Lol. It makes for sense to me I guess because I was raised with a lot of "self esteem boosting" and it backfired. So to me, saying "good job" all the time is patronizing and distracting. Saying it only when you really want it to count, is coercive and manipulative. It is more honest to say "thanks for helping mommy" or "that's the first time you've been able to do X by yourself!" Or whatever.

But the most important thing IMO is non coercion, not controlling their behavior more than absolutely necessary. I think the more you can trust them and be unconditional in your love/affection/approval, the better.

I have been experimenting with this, just keeping a neutral happy tone with M and smiling at her even when I am correcting her (like stopping her from biting me or grabbing a stranger's purse) and it works just as well as when I used to take a disapproving tone. But I think it upsets her less and she moves on quicker.

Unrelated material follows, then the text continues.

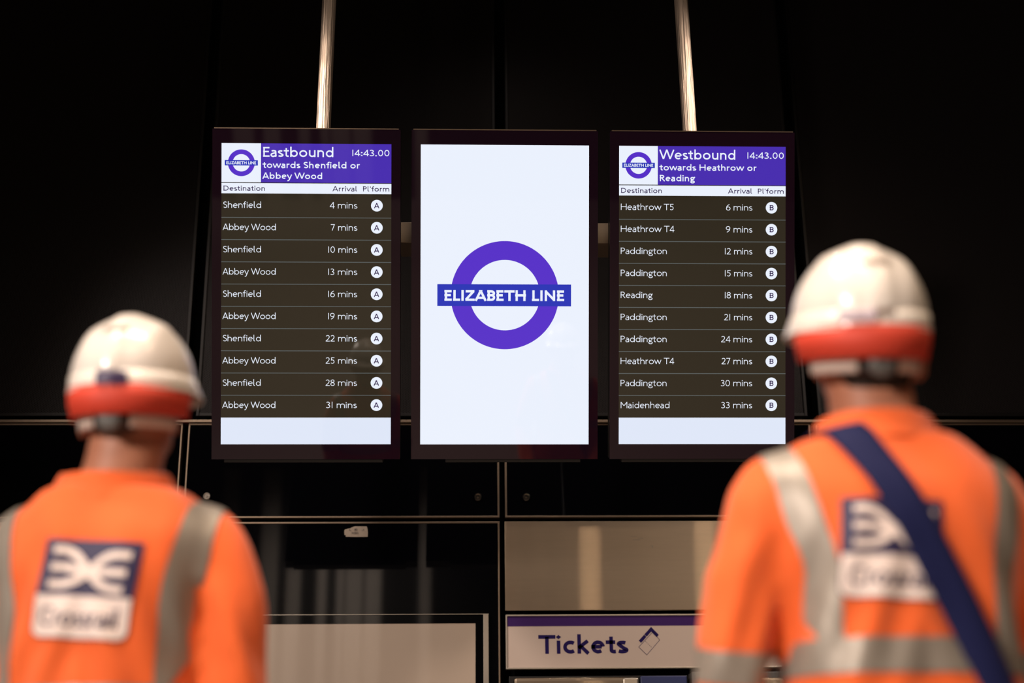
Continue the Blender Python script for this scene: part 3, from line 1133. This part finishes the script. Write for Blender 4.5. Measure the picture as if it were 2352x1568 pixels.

I have really taken this non coercive thing to heart. We will see how it goes - deciding to not praise/reward or show judgment/ disapproval to a small toddler seems pretty crazy!!! For me it's turning into mainly just checking in emotionally and being reassuring and loving towards her even when I'm forcing her to do something (like changing a poopy diaper or preventing her from pulling hair). And picking my battles. Does that help explain it??? This is what I got out of the book anyway.